Early Free Agency Tiers Provide a Lot of Options and Question for the Chicago Cubs

Social Navigation


Early Free Agency Tiers Provide a Lot of Options and Question for the Chicago Cubs

Chicago Cubs

For reasons we have discussed at length over the last few months, it is reasonable to EXPECT the Chicago Cubs to be very active in free agency this offseason. No, you cannot guarantee that Target X will definitely sign with your team, but the Cubs could identify enough high-impact targets, and make enough dollars available, that they should be able to make notable upgrades to a team that has the chance of being an on-paper NL Central contender come March.

Honestly, I don’t think anything is entirely off the table, even if there are a handful of free agents whose pursuit would really surprise me (for example, Aaron Judge getting 10 years from the Cubs doesn’t make a TON of sense to me, given the roster, the farm system, and the other areas where big impact spending could take place (plus, I just don’t love the risk of his huge body aging well into his 30s)).

So, when Jeff Passan, working with a group of other ESPN evaluators, drops his early free agency tiers, I’m paying attention to almost every name on the list as a possible Cubs target. The Cubs aren’t actually going to pursue every nine-figure free agent, but they will have the ability to do so. And, again, I think they are at a stage where they’ve got some quality regulars on the roster, a ton of useful depth, but not necessarily a lot of tip-top impact types in the upper minors or ready to go in the big leagues. That seems like a good spot to be thinking about high-dollar impact investments, spread across, say, last offseason (Seiya Suzuki and Marcus Stroman) and the next two.

Anyway, ESPN’s early ranking tiers have just four free agents in the very top tier, and I’ll call one of them a mild surprise: Aaron Judge, Nolan Arenado, Jacob deGrom, Trea Turner.

For me, the surprise isn’t so much those four names in the abstract, but the fact that only Turner gets the inclusion among the shortstops.

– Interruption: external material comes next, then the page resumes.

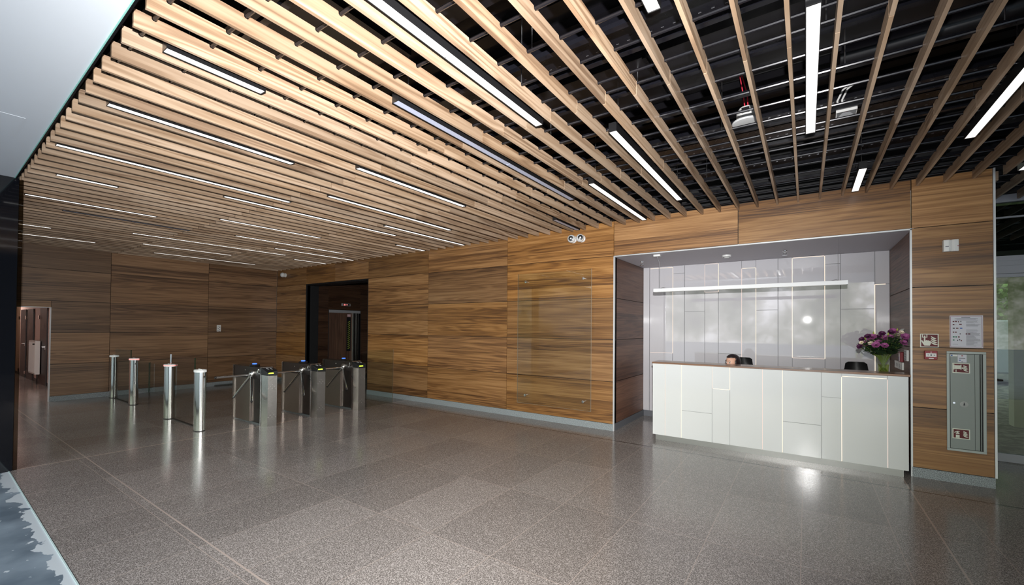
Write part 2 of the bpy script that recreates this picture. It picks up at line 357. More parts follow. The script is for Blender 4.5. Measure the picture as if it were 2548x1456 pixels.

Carlos Correa (citing a step back in defense), Xander Bogaerts (a couple years older than Correa), and Dansby Swanson (limited track record at this elite level) all wind up in Tier Two for various reasons. For Passan, then, he’s got Turner clearly atop the shortstop group.

Turner (recently connected to the Cubs!), 29, is putting together another strong season in the field and at the plate (.305/.350/.488/134 wRC+), though I personally remain a little concerned about how much of his production is floated by his elite speed, which is likely to see a decline sooner rather than later – his .347 BABIP is heavily speed-based, and his .183 ISO (lowest in four years) is not necessarily the product of huge power as it is his hustle speed (consider the mediocre 7.9% barrel rate). Those are somewhat nitpicky, mind you, because he also hits a lot of line drives and doesn’t strike out, and it’s not like his speed doesn’t significantly boost his value, even if it declined a bit from here. It’s not hard to imagine a world where the larger bases and pick-off limits boost it further next year. I can understand why Passan and Co. put him in Tier One.

The other Tier Two free agents, joining the shortstops: Justin Verlander, Carlos Rodon, Edwin Diaz, Koudai Senga, and Chris Bassitt. The Cubs have been connected to Rodon and Senga this week, and have had a connection to Verlander in the past (TBD whether a guy at his age is going to be willing to roll the dice on the Cubs winning right away in 2023).

Noticeably absent from Tier Two? Willson Contreras, who is in Tier Three with guys like Brandon Nimmo, Clayton Kershaw, Josh Bell, Adam Wainwright, and Jose Abreu, among others. The question remains: will Contreras and his agent find the open market strong enough right away to confidently reject the Qualifying Offer from the Cubs, and then sign a big deal out there despite being attached to draft pick compensation?

Tiers Four (46) and Five (42) are where the sheer number of free agents explode, but you do still see a ton of interesting options for a team like the Cubs, who are going to be in the market for sure-fire impact, yes, but also complementary/upside/reclamation types.

Stray names that jumped out at me in a “oh yeah, that guy is going to be a free agent, too, hmmmm” kind of way: Carlos Carrasco, Sean Manaea, Ross Stripling, Noah Syndergaard, Taijuan Walker, Christian Vazquez, Kevin Kiermaier, David Peralta, Zack Britton.

I don’t know that Joey Gallo or Michael Conforto are the right move for the Cubs, but I do think their free agencies and attempted reclamations in 2023 will be interesting to follow.

Check out the full list of free agents and tiers over at ESPN, and start formulating those offseason wish lists. Like I said, I think it’s going to be completely reasonable to have an aggressive list. We’ve been very good boys and girls.